Short task >> Copy out lines with the word "scene" from the material that follows.

BEGIN

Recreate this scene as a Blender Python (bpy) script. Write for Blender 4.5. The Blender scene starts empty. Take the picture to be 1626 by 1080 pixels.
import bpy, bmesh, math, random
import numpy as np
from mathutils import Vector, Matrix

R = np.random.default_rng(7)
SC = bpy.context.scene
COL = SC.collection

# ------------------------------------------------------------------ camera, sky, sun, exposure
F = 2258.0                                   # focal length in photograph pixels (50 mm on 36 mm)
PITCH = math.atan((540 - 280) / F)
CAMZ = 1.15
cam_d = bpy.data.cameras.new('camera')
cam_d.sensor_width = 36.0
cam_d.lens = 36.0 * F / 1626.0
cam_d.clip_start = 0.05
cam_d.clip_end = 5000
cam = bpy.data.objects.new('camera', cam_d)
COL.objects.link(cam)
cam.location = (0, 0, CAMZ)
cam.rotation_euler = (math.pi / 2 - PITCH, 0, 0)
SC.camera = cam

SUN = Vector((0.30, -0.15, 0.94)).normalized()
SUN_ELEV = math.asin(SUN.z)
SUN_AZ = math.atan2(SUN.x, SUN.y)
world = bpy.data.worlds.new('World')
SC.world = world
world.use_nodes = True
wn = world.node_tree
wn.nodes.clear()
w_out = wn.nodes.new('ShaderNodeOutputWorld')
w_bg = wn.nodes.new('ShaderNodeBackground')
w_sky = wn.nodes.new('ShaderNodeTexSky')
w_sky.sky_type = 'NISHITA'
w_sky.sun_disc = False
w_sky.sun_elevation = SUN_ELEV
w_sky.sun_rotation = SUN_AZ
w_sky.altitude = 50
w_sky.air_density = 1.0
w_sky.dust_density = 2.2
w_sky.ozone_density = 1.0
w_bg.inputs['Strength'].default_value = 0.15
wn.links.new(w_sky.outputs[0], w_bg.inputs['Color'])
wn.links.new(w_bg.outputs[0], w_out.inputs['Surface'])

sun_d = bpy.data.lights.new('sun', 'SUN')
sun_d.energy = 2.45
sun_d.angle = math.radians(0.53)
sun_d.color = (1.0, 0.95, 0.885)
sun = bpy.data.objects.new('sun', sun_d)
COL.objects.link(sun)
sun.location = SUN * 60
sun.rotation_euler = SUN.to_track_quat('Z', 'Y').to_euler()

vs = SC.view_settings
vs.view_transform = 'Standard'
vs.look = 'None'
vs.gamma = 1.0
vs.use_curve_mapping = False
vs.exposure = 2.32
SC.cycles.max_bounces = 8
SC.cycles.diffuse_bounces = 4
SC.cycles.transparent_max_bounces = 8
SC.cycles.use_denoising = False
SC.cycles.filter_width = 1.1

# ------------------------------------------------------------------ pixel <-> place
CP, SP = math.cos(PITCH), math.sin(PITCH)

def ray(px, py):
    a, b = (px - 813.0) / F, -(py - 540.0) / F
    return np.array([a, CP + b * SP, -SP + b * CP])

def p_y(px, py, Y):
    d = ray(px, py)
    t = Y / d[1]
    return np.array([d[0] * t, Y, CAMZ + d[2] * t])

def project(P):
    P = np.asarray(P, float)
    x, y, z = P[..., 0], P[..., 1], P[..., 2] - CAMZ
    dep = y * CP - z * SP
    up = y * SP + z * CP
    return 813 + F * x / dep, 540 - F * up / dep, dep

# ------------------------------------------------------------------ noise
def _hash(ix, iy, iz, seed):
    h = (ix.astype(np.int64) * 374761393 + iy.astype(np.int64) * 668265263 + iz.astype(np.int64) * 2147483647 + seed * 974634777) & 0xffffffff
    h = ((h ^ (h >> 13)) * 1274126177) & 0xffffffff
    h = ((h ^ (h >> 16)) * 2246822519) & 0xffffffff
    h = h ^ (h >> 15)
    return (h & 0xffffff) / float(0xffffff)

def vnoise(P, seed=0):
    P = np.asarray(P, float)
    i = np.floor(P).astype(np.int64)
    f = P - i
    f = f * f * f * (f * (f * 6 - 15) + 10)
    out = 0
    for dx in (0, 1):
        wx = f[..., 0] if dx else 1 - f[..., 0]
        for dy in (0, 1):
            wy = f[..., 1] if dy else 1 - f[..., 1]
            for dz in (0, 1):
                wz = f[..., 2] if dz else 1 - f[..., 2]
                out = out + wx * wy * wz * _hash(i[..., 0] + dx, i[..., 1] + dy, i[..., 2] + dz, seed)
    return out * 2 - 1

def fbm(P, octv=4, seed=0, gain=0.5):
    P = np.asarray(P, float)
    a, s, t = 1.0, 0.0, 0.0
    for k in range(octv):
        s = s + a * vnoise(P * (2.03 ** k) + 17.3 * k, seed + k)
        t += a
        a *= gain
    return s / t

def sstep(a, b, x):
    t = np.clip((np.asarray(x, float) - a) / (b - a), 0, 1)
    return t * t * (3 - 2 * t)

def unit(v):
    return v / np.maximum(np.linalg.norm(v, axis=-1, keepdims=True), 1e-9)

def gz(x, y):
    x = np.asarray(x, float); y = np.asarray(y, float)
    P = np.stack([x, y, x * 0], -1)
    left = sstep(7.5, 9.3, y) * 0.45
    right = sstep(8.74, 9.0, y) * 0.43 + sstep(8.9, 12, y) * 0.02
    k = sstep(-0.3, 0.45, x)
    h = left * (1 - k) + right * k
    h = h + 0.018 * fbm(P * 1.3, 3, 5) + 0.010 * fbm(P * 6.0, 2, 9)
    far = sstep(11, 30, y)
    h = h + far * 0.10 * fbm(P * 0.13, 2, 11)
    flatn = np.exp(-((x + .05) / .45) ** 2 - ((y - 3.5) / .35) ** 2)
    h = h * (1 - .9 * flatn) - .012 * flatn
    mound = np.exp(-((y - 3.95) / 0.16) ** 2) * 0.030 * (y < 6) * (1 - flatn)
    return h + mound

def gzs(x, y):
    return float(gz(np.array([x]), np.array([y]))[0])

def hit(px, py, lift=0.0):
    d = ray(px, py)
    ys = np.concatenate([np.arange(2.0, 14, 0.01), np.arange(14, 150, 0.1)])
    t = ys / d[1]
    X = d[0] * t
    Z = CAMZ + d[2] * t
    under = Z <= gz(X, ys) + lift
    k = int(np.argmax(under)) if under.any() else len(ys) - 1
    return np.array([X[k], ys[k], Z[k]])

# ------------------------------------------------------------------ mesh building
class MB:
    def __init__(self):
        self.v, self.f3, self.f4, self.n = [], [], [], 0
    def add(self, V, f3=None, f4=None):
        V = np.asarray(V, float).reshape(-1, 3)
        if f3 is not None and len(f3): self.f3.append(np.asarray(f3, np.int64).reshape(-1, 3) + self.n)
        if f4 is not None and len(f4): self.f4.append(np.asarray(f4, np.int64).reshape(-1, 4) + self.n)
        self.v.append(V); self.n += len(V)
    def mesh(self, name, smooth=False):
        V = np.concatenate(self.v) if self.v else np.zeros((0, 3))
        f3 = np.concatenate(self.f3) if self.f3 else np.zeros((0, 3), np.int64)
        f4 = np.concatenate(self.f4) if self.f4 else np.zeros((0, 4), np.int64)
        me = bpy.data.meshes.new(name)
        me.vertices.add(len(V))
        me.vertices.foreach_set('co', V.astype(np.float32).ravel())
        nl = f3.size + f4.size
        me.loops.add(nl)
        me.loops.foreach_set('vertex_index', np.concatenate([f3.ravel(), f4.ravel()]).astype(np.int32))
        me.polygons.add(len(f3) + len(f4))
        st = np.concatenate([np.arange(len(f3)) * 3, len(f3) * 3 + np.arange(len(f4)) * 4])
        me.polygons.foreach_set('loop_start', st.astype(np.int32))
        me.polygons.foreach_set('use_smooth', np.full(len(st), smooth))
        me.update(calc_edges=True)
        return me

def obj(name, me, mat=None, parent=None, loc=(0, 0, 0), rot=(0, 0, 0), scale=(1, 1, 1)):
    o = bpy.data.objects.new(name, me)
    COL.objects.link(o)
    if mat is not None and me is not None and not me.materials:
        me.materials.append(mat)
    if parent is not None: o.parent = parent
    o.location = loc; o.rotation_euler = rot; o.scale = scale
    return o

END

Written answer >>
Recreate this scene as a Blender Python (bpy) script. Write for Blender 4.5. The Blender scene starts empty. Take the picture to be 1626 by 1080 pixels.
SC = bpy.context.scene